Bags of mail found in a motel’s trash led to the discovery of metal traps designed to fit perfectly inside street-corner postal collection boxes.
/ Source: The Associated Press

Bags of undelivered mail found in a motel trash bin led to the discovery of metal traps apparently mass manufactured to fit perfectly inside street-corner postal collection boxes.

Three people were arrested in what federal investigators say was an identity theft scheme that involved more than 180 pieces of mail intercepted from people in seven Indiana cities.

Mark Shaw, a U.S. postal inspector, said the three opened stolen mail and took checks and billing-account data. The information was used to manufacture counterfeit driver’s licenses and blank checks.

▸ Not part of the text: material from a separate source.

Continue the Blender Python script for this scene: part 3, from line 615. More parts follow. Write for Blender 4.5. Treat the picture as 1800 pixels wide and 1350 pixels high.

The operation financed drug use and the group’s travels across the country, Shaw said.

Postal inspectors nationwide have been notified because the mail trap devices appear to be mass-manufactured, fit perfectly into postal box openings and are even postal blue.

“Someone evidently designed it so (mail customers) would drive up there and put the mail in the box and never know,” said Rich Ligon, a postal inspector.

Michael Kaufman, Mary Campbell and Melissa Mohr were being held by federal marshals Friday. They were charged with mail theft and arraignment hearings were scheduled for May 13.

A message left for Kaufman’s attorney, Clark Holsinger, was not immediately returned. It was unclear whether Campbell and Mohr had lawyers.

On April 4, officials were alerted to bags of mail in a trash bin at motel in Hammond, near Chicago. Inside were counterfeit blank personal checks and counterfeit driver’s licenses bearing photos of the three defendants under eight different names.

A receipt led investigators to the motel room where the three were staying. A subsequent raid turned up more mail, counterfeit driver’s licenses and checks and computer equipment apparently used to make the counterfeit goods.